§ INFORMATION SUPPLIED:
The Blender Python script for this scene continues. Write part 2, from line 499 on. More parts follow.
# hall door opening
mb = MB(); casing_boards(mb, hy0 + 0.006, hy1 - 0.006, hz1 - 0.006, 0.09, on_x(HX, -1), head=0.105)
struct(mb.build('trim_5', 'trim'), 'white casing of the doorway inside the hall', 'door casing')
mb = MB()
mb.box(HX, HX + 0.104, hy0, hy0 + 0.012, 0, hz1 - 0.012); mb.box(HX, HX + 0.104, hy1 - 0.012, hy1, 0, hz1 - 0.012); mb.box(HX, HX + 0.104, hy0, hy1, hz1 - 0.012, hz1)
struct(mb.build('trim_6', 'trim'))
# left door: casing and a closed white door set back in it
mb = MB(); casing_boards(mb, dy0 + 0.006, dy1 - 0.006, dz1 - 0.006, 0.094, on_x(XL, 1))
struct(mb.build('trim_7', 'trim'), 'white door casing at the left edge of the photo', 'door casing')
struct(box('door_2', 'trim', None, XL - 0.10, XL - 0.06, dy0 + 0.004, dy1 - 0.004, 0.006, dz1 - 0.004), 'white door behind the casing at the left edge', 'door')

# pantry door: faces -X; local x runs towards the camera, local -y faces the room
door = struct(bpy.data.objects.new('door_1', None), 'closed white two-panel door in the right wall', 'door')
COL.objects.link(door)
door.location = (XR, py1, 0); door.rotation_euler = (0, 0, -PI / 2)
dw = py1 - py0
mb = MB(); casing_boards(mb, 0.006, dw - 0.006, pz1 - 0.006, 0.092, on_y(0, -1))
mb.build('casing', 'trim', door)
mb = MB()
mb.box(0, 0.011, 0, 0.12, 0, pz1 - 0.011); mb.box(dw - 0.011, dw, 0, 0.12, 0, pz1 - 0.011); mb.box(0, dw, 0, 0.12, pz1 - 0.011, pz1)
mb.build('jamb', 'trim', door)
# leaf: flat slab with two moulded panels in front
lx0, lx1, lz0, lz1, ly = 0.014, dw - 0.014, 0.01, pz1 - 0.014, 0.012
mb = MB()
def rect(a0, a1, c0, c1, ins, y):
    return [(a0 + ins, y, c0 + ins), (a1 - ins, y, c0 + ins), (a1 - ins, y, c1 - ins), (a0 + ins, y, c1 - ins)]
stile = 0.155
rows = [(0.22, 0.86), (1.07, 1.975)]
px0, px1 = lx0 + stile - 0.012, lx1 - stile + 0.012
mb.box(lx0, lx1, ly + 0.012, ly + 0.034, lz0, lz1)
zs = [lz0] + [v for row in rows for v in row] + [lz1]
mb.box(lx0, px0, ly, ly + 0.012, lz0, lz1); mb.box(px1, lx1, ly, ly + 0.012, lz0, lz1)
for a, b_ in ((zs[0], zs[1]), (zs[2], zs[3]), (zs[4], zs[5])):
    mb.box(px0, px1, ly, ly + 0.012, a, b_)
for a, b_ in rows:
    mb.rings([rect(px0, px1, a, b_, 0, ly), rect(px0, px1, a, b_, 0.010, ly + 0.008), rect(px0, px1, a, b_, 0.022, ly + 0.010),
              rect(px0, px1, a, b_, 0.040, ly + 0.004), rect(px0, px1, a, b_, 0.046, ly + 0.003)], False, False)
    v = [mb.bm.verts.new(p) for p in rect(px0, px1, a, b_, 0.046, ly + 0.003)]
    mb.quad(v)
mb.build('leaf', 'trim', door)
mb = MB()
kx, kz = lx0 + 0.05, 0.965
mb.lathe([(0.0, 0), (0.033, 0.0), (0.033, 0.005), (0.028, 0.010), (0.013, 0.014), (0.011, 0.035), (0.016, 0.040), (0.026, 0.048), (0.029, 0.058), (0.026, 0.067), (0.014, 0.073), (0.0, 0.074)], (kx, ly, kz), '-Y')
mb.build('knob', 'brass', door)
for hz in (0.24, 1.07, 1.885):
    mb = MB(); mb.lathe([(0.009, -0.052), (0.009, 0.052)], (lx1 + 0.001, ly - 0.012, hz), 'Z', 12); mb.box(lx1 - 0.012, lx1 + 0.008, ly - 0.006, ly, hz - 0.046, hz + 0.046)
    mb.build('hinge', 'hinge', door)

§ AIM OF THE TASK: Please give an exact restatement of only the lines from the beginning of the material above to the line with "struct(box('door_2', 'trim', None, XL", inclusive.

§ RESULT:
The Blender Python script for this scene continues. Write part 2, from line 499 on. More parts follow.
# hall door opening
mb = MB(); casing_boards(mb, hy0 + 0.006, hy1 - 0.006, hz1 - 0.006, 0.09, on_x(HX, -1), head=0.105)
struct(mb.build('trim_5', 'trim'), 'white casing of the doorway inside the hall', 'door casing')
mb = MB()
mb.box(HX, HX + 0.104, hy0, hy0 + 0.012, 0, hz1 - 0.012); mb.box(HX, HX + 0.104, hy1 - 0.012, hy1, 0, hz1 - 0.012); mb.box(HX, HX + 0.104, hy0, hy1, hz1 - 0.012, hz1)
struct(mb.build('trim_6', 'trim'))
# left door: casing and a closed white door set back in it
mb = MB(); casing_boards(mb, dy0 + 0.006, dy1 - 0.006, dz1 - 0.006, 0.094, on_x(XL, 1))
struct(mb.build('trim_7', 'trim'), 'white door casing at the left edge of the photo', 'door casing')
struct(box('door_2', 'trim', None, XL - 0.10, XL - 0.06, dy0 + 0.004, dy1 - 0.004, 0.006, dz1 - 0.004), 'white door behind the casing at the left edge', 'door')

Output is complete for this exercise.